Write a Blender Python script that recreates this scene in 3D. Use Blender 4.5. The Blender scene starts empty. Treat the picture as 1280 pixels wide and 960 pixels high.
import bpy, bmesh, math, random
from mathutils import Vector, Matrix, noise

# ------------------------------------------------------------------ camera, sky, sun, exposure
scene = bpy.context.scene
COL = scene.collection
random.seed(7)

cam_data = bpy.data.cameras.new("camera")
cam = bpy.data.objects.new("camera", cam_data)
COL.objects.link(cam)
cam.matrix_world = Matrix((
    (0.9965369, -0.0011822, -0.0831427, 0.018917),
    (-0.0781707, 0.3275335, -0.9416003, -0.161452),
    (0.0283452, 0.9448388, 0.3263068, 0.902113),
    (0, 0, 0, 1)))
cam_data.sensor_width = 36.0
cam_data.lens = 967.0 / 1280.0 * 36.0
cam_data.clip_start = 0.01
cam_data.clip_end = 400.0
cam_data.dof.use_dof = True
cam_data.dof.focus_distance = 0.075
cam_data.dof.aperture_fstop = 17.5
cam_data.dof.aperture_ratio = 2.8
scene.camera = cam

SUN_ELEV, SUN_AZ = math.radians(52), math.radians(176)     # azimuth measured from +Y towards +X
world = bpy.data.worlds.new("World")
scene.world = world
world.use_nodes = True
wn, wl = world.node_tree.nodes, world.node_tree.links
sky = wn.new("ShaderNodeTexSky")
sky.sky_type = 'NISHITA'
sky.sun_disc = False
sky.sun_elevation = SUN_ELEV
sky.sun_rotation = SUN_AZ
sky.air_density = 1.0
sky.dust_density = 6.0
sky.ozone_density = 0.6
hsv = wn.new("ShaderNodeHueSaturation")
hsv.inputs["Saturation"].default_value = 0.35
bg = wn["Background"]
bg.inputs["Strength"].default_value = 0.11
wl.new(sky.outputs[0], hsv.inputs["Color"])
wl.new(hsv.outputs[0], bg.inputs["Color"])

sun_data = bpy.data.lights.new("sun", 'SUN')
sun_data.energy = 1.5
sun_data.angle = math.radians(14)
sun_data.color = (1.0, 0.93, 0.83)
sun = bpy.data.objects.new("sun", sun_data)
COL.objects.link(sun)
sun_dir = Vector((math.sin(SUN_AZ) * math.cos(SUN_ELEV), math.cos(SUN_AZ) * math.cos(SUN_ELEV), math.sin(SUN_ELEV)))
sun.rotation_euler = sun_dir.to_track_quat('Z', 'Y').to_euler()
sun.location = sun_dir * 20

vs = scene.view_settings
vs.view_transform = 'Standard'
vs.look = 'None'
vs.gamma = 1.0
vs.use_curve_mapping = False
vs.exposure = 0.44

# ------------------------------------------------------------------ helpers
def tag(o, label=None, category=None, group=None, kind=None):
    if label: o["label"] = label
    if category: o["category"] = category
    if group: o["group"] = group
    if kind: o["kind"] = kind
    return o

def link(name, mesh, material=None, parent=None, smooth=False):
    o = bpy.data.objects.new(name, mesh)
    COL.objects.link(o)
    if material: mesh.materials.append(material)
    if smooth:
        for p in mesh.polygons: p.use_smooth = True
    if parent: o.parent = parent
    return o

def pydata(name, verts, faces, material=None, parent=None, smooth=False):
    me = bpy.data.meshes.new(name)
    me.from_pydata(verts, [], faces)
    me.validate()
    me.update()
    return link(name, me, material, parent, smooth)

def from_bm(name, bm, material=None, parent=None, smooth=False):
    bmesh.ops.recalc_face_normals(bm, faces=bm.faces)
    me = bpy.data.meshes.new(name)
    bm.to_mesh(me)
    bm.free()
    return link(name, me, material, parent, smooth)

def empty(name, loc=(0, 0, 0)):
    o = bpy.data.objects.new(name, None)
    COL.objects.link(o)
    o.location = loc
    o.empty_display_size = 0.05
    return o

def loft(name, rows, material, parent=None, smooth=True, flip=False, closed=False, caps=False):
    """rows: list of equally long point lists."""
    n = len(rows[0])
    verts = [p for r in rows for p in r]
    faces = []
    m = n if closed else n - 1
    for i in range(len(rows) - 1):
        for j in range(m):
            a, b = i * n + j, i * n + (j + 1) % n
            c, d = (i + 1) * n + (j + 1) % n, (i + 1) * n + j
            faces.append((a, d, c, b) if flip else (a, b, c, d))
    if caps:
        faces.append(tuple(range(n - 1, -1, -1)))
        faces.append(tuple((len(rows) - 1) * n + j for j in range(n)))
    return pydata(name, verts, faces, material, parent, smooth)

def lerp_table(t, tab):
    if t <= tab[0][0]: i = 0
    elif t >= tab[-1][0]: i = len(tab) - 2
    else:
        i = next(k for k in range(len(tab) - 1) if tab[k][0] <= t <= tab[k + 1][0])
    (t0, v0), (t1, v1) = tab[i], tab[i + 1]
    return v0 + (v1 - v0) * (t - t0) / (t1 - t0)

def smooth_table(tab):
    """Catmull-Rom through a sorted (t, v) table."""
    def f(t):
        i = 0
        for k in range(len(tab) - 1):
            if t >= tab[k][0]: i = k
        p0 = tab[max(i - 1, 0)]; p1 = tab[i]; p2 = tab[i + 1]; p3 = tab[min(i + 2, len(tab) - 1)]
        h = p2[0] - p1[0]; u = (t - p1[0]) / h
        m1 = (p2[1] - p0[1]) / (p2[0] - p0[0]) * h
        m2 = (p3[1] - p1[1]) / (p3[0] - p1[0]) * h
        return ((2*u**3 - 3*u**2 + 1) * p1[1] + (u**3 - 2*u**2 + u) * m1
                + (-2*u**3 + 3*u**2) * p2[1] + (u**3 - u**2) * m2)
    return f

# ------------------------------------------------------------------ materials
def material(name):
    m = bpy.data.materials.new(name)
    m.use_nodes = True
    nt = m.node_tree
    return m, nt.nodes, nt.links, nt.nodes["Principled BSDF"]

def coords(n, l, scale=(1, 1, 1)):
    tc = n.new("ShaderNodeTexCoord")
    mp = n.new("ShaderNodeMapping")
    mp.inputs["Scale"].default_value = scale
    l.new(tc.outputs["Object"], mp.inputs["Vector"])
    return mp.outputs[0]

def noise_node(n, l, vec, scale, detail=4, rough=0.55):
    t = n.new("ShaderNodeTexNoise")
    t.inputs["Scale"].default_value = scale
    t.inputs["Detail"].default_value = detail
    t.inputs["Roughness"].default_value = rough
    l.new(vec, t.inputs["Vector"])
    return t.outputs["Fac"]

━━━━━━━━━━

## [Short task]
Would you copy out each line exactly as written?

## [Written answer]
Write a Blender Python script that recreates this scene in 3D. Use Blender 4.5. The Blender scene starts empty. Treat the picture as 1280 pixels wide and 960 pixels high.
import bpy, bmesh, math, random
from mathutils import Vector, Matrix, noise

# ------------------------------------------------------------------ camera, sky, sun, exposure
scene = bpy.context.scene
COL = scene.collection
random.seed(7)

cam_data = bpy.data.cameras.new("camera")
cam = bpy.data.objects.new("camera", cam_data)
COL.objects.link(cam)
cam.matrix_world = Matrix((
    (0.9965369, -0.0011822, -0.0831427, 0.018917),
    (-0.0781707, 0.3275335, -0.9416003, -0.161452),
    (0.0283452, 0.9448388, 0.3263068, 0.902113),
    (0, 0, 0, 1)))
cam_data.sensor_width = 36.0
cam_data.lens = 967.0 / 1280.0 * 36.0
cam_data.clip_start = 0.01
cam_data.clip_end = 400.0
cam_data.dof.use_dof = True
cam_data.dof.focus_distance = 0.075
cam_data.dof.aperture_fstop = 17.5
cam_data.dof.aperture_ratio = 2.8
scene.camera = cam

SUN_ELEV, SUN_AZ = math.radians(52), math.radians(176)     # azimuth measured from +Y towards +X
world = bpy.data.worlds.new("World")
scene.world = world
world.use_nodes = True
wn, wl = world.node_tree.nodes, world.node_tree.links
sky = wn.new("ShaderNodeTexSky")
sky.sky_type = 'NISHITA'
sky.sun_disc = False
sky.sun_elevation = SUN_ELEV
sky.sun_rotation = SUN_AZ
sky.air_density = 1.0
sky.dust_density = 6.0
sky.ozone_density = 0.6
hsv = wn.new("ShaderNodeHueSaturation")
hsv.inputs["Saturation"].default_value = 0.35
bg = wn["Background"]
bg.inputs["Strength"].default_value = 0.11
wl.new(sky.outputs[0], hsv.inputs["Color"])
wl.new(hsv.outputs[0], bg.inputs["Color"])

sun_data = bpy.data.lights.new("sun", 'SUN')
sun_data.energy = 1.5
sun_data.angle = math.radians(14)
sun_data.color = (1.0, 0.93, 0.83)
sun = bpy.data.objects.new("sun", sun_data)
COL.objects.link(sun)
sun_dir = Vector((math.sin(SUN_AZ) * math.cos(SUN_ELEV), math.cos(SUN_AZ) * math.cos(SUN_ELEV), math.sin(SUN_ELEV)))
sun.rotation_euler = sun_dir.to_track_quat('Z', 'Y').to_euler()
sun.location = sun_dir * 20

vs = scene.view_settings
vs.view_transform = 'Standard'
vs.look = 'None'
vs.gamma = 1.0
vs.use_curve_mapping = False
vs.exposure = 0.44

# ------------------------------------------------------------------ helpers
def tag(o, label=None, category=None, group=None, kind=None):
    if label: o["label"] = label
    if category: o["category"] = category
    if group: o["group"] = group
    if kind: o["kind"] = kind
    return o

def link(name, mesh, material=None, parent=None, smooth=False):
    o = bpy.data.objects.new(name, mesh)
    COL.objects.link(o)
    if material: mesh.materials.append(material)
    if smooth:
        for p in mesh.polygons: p.use_smooth = True
    if parent: o.parent = parent
    return o

def pydata(name, verts, faces, material=None, parent=None, smooth=False):
    me = bpy.data.meshes.new(name)
    me.from_pydata(verts, [], faces)
    me.validate()
    me.update()
    return link(name, me, material, parent, smooth)

def from_bm(name, bm, material=None, parent=None, smooth=False):
    bmesh.ops.recalc_face_normals(bm, faces=bm.faces)
    me = bpy.data.meshes.new(name)
    bm.to_mesh(me)
    bm.free()
    return link(name, me, material, parent, smooth)

def empty(name, loc=(0, 0, 0)):
    o = bpy.data.objects.new(name, None)
    COL.objects.link(o)
    o.location = loc
    o.empty_display_size = 0.05
    return o

def loft(name, rows, material, parent=None, smooth=True, flip=False, closed=False, caps=False):
    """rows: list of equally long point lists."""
    n = len(rows[0])
    verts = [p for r in rows for p in r]
    faces = []
    m = n if closed else n - 1
    for i in range(len(rows) - 1):
        for j in range(m):
            a, b = i * n + j, i * n + (j + 1) % n
            c, d = (i + 1) * n + (j + 1) % n, (i + 1) * n + j
            faces.append((a, d, c, b) if flip else (a, b, c, d))
    if caps:
        faces.append(tuple(range(n - 1, -1, -1)))
        faces.append(tuple((len(rows) - 1) * n + j for j in range(n)))
    return pydata(name, verts, faces, material, parent, smooth)

def lerp_table(t, tab):
    if t <= tab[0][0]: i = 0
    elif t >= tab[-1][0]: i = len(tab) - 2
    else:
        i = next(k for k in range(len(tab) - 1) if tab[k][0] <= t <= tab[k + 1][0])
    (t0, v0), (t1, v1) = tab[i], tab[i + 1]
    return v0 + (v1 - v0) * (t - t0) / (t1 - t0)

def smooth_table(tab):
    """Catmull-Rom through a sorted (t, v) table."""
    def f(t):
        i = 0
        for k in range(len(tab) - 1):
            if t >= tab[k][0]: i = k
        p0 = tab[max(i - 1, 0)]; p1 = tab[i]; p2 = tab[i + 1]; p3 = tab[min(i + 2, len(tab) - 1)]
        h = p2[0] - p1[0]; u = (t - p1[0]) / h
        m1 = (p2[1] - p0[1]) / (p2[0] - p0[0]) * h
        m2 = (p3[1] - p1[1]) / (p3[0] - p1[0]) * h
        return ((2*u**3 - 3*u**2 + 1) * p1[1] + (u**3 - 2*u**2 + u) * m1
                + (-2*u**3 + 3*u**2) * p2[1] + (u**3 - u**2) * m2)
    return f

# ------------------------------------------------------------------ materials
def material(name):
    m = bpy.data.materials.new(name)
    m.use_nodes = True
    nt = m.node_tree
    return m, nt.nodes, nt.links, nt.nodes["Principled BSDF"]

def coords(n, l, scale=(1, 1, 1)):
    tc = n.new("ShaderNodeTexCoord")
    mp = n.new("ShaderNodeMapping")
    mp.inputs["Scale"].default_value = scale
    l.new(tc.outputs["Object"], mp.inputs["Vector"])
    return mp.outputs[0]

def noise_node(n, l, vec, scale, detail=4, rough=0.55):
    t = n.new("ShaderNodeTexNoise")
    t.inputs["Scale"].default_value = scale
    t.inputs["Detail"].default_value = detail
    t.inputs["Roughness"].default_value = rough
    l.new(vec, t.inputs["Vector"])
    return t.outputs["Fac"]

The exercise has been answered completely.